Requirements: Retype exactly what runs from the first line of the data to the line with "C = S.collection", keeping both of those lines and skipping pictures.

※ ※ ※

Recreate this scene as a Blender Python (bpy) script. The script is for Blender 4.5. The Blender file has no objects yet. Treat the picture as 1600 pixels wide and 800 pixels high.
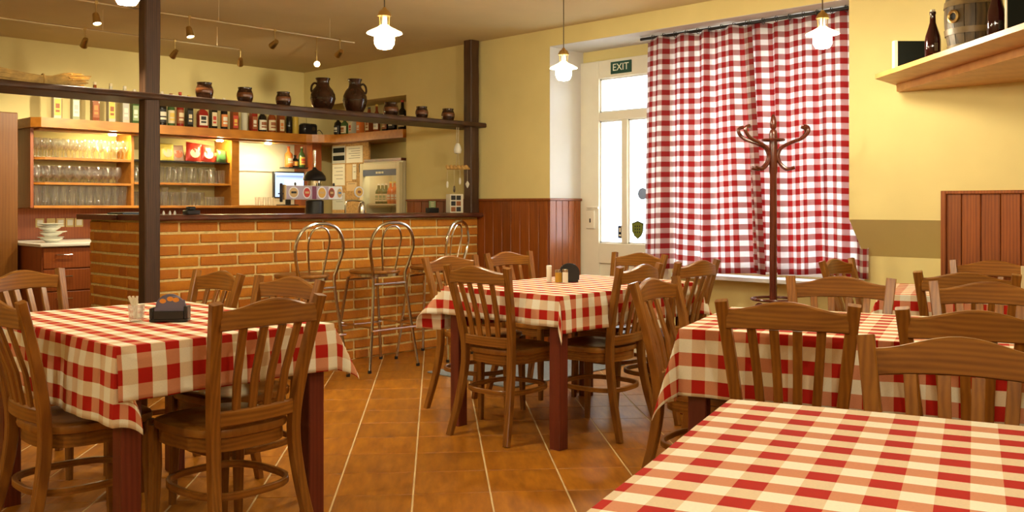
import bpy, bmesh, math, random
from math import sin, cos, pi, radians, hypot
from mathutils import Vector, Matrix
rnd = random.Random(7)
S = bpy.context.scene
C = S.collection

# ---------------------------------------------------------------- camera, world, exposure
FWD = Vector((0.7194, 0.6946, 0)); RIGHT = Vector((0.6946, -0.7194, 0))
cam_data = bpy.data.cameras.new('camera'); cam = bpy.data.objects.new('camera', cam_data); C.objects.link(cam)
cam.matrix_world = Matrix(((RIGHT.x, 0, -FWD.x, 0), (RIGHT.y, 0, -FWD.y, 0), (0, 1, 0, 1.2), (0, 0, 0, 1)))
cam_data.sensor_width = 36; cam_data.lens = 36 * 1450 / 1600
cam_data.shift_y = -78 / 1600; cam_data.clip_start = 0.05
S.camera = cam
S.cycles.transparent_max_bounces = 24
W = bpy.data.worlds.new('sky'); S.world = W; W.use_nodes = True
bg = W.node_tree.nodes['Background']; bg.inputs[0].default_value = (0.86, 0.93, 1.0, 1); bg.inputs[1].default_value = 6.0
S.view_settings.view_transform = 'Standard'; S.view_settings.look = 'None'
S.view_settings.gamma = 1; S.view_settings.use_curve_mapping = False
S.view_settings.exposure = 1.1
LAMP = (1.0, 0.84, 0.56); BULB = 175; PUCK = 270; SPOTW = 42
CEIL = 2.66; XR = 5.73; YL = 8.70; XN = 6.16

# ---------------------------------------------------------------- materials
M = {}
def nt(name):
    m = bpy.data.materials.new(name); m.use_nodes = True; n = m.node_tree
    b = n.nodes['Principled BSDF']; M[name] = m
    return m, n, b
def lk(n, a, b): n.links.new(a, b)
def node(n, t, **kw):
    x = n.nodes.new(t)
    for k, v in kw.items(): setattr(x, k, v)
    return x
def math_(n, op, a, b=None):
    x = node(n, 'ShaderNodeMath', operation=op)
    for i, v in enumerate((a, b)):
        if v is None: continue
        if isinstance(v, (int, float)): x.inputs[i].default_value = v
        else: lk(n, v, x.inputs[i])
    return x.outputs[0]
def mixc(n, fac, a, b):
    x = node(n, 'ShaderNodeMix', data_type='RGBA')
    for s, v in ((0, fac), (6, a), (7, b)):
        if isinstance(v, (int, float)): x.inputs[s].default_value = v
        elif isinstance(v, tuple): x.inputs[s].default_value = (*v, 1)
        else: lk(n, v, x.inputs[s])
    return x.outputs[2]
def coords(n, scale=(1, 1, 1), kind='Object', rand=True):
    tc = node(n, 'ShaderNodeTexCoord'); mp = node(n, 'ShaderNodeMapping'); mp.inputs['Scale'].default_value = scale
    lk(n, tc.outputs[kind], mp.inputs['Vector'])
    if rand:
        oi = node(n, 'ShaderNodeObjectInfo'); cb = node(n, 'ShaderNodeCombineXYZ')
        r = math_(n, 'MULTIPLY', oi.outputs['Random'], 37.0)
        for i in range(3): lk(n, r, cb.inputs[i])
        lk(n, cb.outputs[0], mp.inputs['Location'])
    return mp.outputs[0]
def noise(n, vec, scale, detail=3, rough=0.55):
    x = node(n, 'ShaderNodeTexNoise'); x.inputs['Scale'].default_value = scale
    x.inputs['Detail'].default_value = detail; x.inputs['Roughness'].default_value = rough
    lk(n, vec, x.inputs['Vector']); return x.outputs['Fac']
def bump(n, b, h, strength=0.2, dist=0.01):
    x = node(n, 'ShaderNodeBump'); x.inputs['Strength'].default_value = strength; x.inputs['Distance'].default_value = dist
    lk(n, h, x.inputs['Height']); lk(n, x.outputs[0], b.inputs['Normal'])
def ramp(n, fac, lo=0.3, hi=0.7):
    x = node(n, 'ShaderNodeMapRange'); x.inputs[1].default_value = lo; x.inputs[2].default_value = hi
    lk(n, fac, x.inputs[0]); return x.outputs[0]
def plain(name, col, rough=0.5, metal=0.0, spec=0.5, var=0.0, scale=8.0, bmp=0.0):
    m, n, b = nt(name)
    b.inputs['Base Color'].default_value = (*col, 1); b.inputs['Roughness'].default_value = rough
    b.inputs['Metallic'].default_value = metal; b.inputs['Specular IOR Level'].default_value = spec
    if var or bmp:
        f = noise(n, coords(n), scale)
        if var:
            c = mixc(n, ramp(n, f), tuple(v * (1 - var) for v in col), tuple(min(1, v * (1 + var)) for v in col))
            lk(n, c, b.inputs['Base Color'])
        if bmp: bump(n, b, f, bmp)
    return m
def wood(name, dark, light, stretch=(1, 1, 1), scale=9, rough=0.35, tint=0.25, coat=0.0, bands='X'):
    m, n, b = nt(name)
    v = coords(n, stretch); f = noise(n, v, scale, 5, 0.6)
    w = node(n, 'ShaderNodeTexWave', wave_type='BANDS', bands_direction=bands); w.inputs['Scale'].default_value = scale * 0.55
    w.inputs['Distortion'].default_value = 5; w.inputs['Detail'].default_value = 2; lk(n, v, w.inputs['Vector'])
    g = math_(n, 'ADD', math_(n, 'MULTIPLY', f, 0.75), math_(n, 'MULTIPLY', w.outputs['Fac'], 0.25))
    c = mixc(n, ramp(n, g, 0.28, 0.72), dark, light)
    oi = node(n, 'ShaderNodeObjectInfo')
    hs = node(n, 'ShaderNodeHueSaturation')
    lk(n, math_(n, 'ADD', math_(n, 'MULTIPLY', oi.outputs['Random'], tint), 1 - tint / 2), hs.inputs['Value'])
    lk(n, c, hs.inputs['Color']); lk(n, hs.outputs[0], b.inputs['Base Color'])
    b.inputs['Roughness'].default_value = rough; b.inputs['Coat Weight'].default_value = coat; b.inputs['Coat Roughness'].default_value = 0.15
    bump(n, b, g, 0.08, 0.004)
    return m
def emit(name, col, s):
    m, n, b = nt(name)
    b.inputs['Base Color'].default_value = (*col, 1)
    b.inputs['Emission Color'].default_value = (*col, 1); b.inputs['Emission Strength'].default_value = s
    return m
def glass(name, tint=(1, 1, 1), gloss=0.12, edge=0.7, rough=0.03, brighten=0.0):
    m = bpy.data.materials.new(name); m.use_nodes = True; n = m.node_tree; n.nodes.clear(); M[name] = m
    out = node(n, 'ShaderNodeOutputMaterial'); mx = node(n, 'ShaderNodeMixShader')
    tr = node(n, 'ShaderNodeBsdfTransparent'); tr.inputs[0].default_value = (*tint, 1)
    gl = node(n, 'ShaderNodeBsdfGlossy'); gl.inputs['Roughness'].default_value = rough
    lw = node(n, 'ShaderNodeLayerWeight'); lw.inputs[0].default_value = 0.35
    f = math_(n, 'ADD', math_(n, 'MULTIPLY', lw.outputs['Facing'], edge), gloss)
    lk(n, f, mx.inputs[0]); lk(n, tr.outputs[0], mx.inputs[1]); lk(n, gl.outputs[0], mx.inputs[2]); lk(n, mx.outputs[0], out.inputs[0])
    if brighten:   # translucent white mixed in to brighten the glass, in place of real sparkle
        ts = node(n, 'ShaderNodeBsdfTranslucent'); ts.inputs[0].default_value = (0.95, 0.96, 0.92, 1)
        m2 = node(n, 'ShaderNodeMixShader'); m2.inputs[0].default_value = brighten
        lk(n, mx.outputs[0], m2.inputs[1]); lk(n, ts.outputs[0], m2.inputs[2]); lk(n, m2.outputs[0], out.inputs[0])
    return m
def opal(name, col):
    m = bpy.data.materials.new(name); m.use_nodes = True; n = m.node_tree; b = n.nodes['Principled BSDF']; M[name] = m
    b.inputs['Base Color'].default_value = (*col, 1); b.inputs['Roughness'].default_value = 0.2
    tr = node(n, 'ShaderNodeBsdfTranslucent'); tr.inputs[0].default_value = (*col, 1)
    mx = node(n, 'ShaderNodeMixShader'); mx.inputs[0].default_value = 0.6
    lk(n, b.outputs[0], mx.inputs[1]); lk(n, tr.outputs[0], mx.inputs[2]); lk(n, mx.outputs[0], n.nodes['Material Output'].inputs[0])
    return m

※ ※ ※

Output for this task:
Recreate this scene as a Blender Python (bpy) script. The script is for Blender 4.5. The Blender file has no objects yet. Treat the picture as 1600 pixels wide and 800 pixels high.
import bpy, bmesh, math, random
from math import sin, cos, pi, radians, hypot
from mathutils import Vector, Matrix
rnd = random.Random(7)
S = bpy.context.scene
C = S.collection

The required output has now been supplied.